The request
Transcribe the listing below word for word.

Dataset section

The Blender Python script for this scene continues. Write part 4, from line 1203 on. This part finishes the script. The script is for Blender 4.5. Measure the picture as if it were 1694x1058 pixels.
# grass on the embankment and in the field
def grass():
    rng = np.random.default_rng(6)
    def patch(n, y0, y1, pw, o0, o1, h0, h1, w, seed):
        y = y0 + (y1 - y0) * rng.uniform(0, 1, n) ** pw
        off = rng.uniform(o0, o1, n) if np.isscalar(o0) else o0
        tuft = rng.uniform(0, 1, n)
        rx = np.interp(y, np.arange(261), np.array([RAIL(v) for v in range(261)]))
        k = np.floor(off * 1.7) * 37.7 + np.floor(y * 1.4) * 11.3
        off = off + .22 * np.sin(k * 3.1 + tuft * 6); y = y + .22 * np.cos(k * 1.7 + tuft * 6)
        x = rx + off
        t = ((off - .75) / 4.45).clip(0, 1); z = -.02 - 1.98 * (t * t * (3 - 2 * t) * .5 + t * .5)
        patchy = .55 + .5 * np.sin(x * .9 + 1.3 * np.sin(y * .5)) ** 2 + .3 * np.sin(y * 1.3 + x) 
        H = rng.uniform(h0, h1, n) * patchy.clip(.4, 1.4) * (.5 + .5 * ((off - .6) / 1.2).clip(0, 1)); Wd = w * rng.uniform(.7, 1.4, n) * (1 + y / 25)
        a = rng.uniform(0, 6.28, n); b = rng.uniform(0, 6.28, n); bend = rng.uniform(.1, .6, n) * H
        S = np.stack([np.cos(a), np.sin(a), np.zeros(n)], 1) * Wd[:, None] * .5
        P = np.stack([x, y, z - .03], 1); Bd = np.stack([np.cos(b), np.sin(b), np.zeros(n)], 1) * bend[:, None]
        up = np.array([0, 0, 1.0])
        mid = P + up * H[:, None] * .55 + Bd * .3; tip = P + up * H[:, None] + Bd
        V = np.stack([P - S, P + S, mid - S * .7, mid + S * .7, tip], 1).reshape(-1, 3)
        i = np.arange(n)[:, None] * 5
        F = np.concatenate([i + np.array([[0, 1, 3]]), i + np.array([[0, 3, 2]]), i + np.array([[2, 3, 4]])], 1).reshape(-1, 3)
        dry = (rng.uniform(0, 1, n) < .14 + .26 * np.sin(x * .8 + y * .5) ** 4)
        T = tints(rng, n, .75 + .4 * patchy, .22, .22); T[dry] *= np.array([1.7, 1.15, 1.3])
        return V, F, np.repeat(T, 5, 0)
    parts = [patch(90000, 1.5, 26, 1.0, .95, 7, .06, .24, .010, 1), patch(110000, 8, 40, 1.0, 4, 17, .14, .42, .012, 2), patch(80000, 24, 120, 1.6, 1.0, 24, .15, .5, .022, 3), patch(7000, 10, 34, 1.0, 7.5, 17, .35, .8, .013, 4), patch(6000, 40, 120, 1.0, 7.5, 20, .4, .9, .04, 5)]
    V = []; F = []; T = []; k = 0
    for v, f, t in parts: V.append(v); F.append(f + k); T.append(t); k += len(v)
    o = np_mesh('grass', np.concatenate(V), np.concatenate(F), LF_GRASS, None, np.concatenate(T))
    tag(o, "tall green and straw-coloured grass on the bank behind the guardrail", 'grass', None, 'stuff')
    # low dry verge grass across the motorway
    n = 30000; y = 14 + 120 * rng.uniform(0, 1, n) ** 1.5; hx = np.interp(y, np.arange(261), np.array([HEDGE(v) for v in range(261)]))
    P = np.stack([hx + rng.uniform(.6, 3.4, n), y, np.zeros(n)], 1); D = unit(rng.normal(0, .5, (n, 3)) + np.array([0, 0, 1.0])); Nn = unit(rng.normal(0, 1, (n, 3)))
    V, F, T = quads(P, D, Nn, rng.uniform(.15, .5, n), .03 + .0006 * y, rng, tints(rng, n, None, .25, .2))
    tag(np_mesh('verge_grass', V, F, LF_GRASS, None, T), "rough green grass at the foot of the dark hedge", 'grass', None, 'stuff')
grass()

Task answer
The Blender Python script for this scene continues. Write part 4, from line 1203 on. This part finishes the script. The script is for Blender 4.5. Measure the picture as if it were 1694x1058 pixels.
# grass on the embankment and in the field
def grass():
    rng = np.random.default_rng(6)
    def patch(n, y0, y1, pw, o0, o1, h0, h1, w, seed):
        y = y0 + (y1 - y0) * rng.uniform(0, 1, n) ** pw
        off = rng.uniform(o0, o1, n) if np.isscalar(o0) else o0
        tuft = rng.uniform(0, 1, n)
        rx = np.interp(y, np.arange(261), np.array([RAIL(v) for v in range(261)]))
        k = np.floor(off * 1.7) * 37.7 + np.floor(y * 1.4) * 11.3
        off = off + .22 * np.sin(k * 3.1 + tuft * 6); y = y + .22 * np.cos(k * 1.7 + tuft * 6)
        x = rx + off
        t = ((off - .75) / 4.45).clip(0, 1); z = -.02 - 1.98 * (t * t * (3 - 2 * t) * .5 + t * .5)
        patchy = .55 + .5 * np.sin(x * .9 + 1.3 * np.sin(y * .5)) ** 2 + .3 * np.sin(y * 1.3 + x) 
        H = rng.uniform(h0, h1, n) * patchy.clip(.4, 1.4) * (.5 + .5 * ((off - .6) / 1.2).clip(0, 1)); Wd = w * rng.uniform(.7, 1.4, n) * (1 + y / 25)
        a = rng.uniform(0, 6.28, n); b = rng.uniform(0, 6.28, n); bend = rng.uniform(.1, .6, n) * H
        S = np.stack([np.cos(a), np.sin(a), np.zeros(n)], 1) * Wd[:, None] * .5
        P = np.stack([x, y, z - .03], 1); Bd = np.stack([np.cos(b), np.sin(b), np.zeros(n)], 1) * bend[:, None]
        up = np.array([0, 0, 1.0])
        mid = P + up * H[:, None] * .55 + Bd * .3; tip = P + up * H[:, None] + Bd
        V = np.stack([P - S, P + S, mid - S * .7, mid + S * .7, tip], 1).reshape(-1, 3)
        i = np.arange(n)[:, None] * 5
        F = np.concatenate([i + np.array([[0, 1, 3]]), i + np.array([[0, 3, 2]]), i + np.array([[2, 3, 4]])], 1).reshape(-1, 3)
        dry = (rng.uniform(0, 1, n) < .14 + .26 * np.sin(x * .8 + y * .5) ** 4)
        T = tints(rng, n, .75 + .4 * patchy, .22, .22); T[dry] *= np.array([1.7, 1.15, 1.3])
        return V, F, np.repeat(T, 5, 0)
    parts = [patch(90000, 1.5, 26, 1.0, .95, 7, .06, .24, .010, 1), patch(110000, 8, 40, 1.0, 4, 17, .14, .42, .012, 2), patch(80000, 24, 120, 1.6, 1.0, 24, .15, .5, .022, 3), patch(7000, 10, 34, 1.0, 7.5, 17, .35, .8, .013, 4), patch(6000, 40, 120, 1.0, 7.5, 20, .4, .9, .04, 5)]
    V = []; F = []; T = []; k = 0
    for v, f, t in parts: V.append(v); F.append(f + k); T.append(t); k += len(v)
    o = np_mesh('grass', np.concatenate(V), np.concatenate(F), LF_GRASS, None, np.concatenate(T))
    tag(o, "tall green and straw-coloured grass on the bank behind the guardrail", 'grass', None, 'stuff')
    # low dry verge grass across the motorway
    n = 30000; y = 14 + 120 * rng.uniform(0, 1, n) ** 1.5; hx = np.interp(y, np.arange(261), np.array([HEDGE(v) for v in range(261)]))
    P = np.stack([hx + rng.uniform(.6, 3.4, n), y, np.zeros(n)], 1); D = unit(rng.normal(0, .5, (n, 3)) + np.array([0, 0, 1.0])); Nn = unit(rng.normal(0, 1, (n, 3)))
    V, F, T = quads(P, D, Nn, rng.uniform(.15, .5, n), .03 + .0006 * y, rng, tints(rng, n, None, .25, .2))
    tag(np_mesh('verge_grass', V, F, LF_GRASS, None, T), "rough green grass at the foot of the dark hedge", 'grass', None, 'stuff')
grass()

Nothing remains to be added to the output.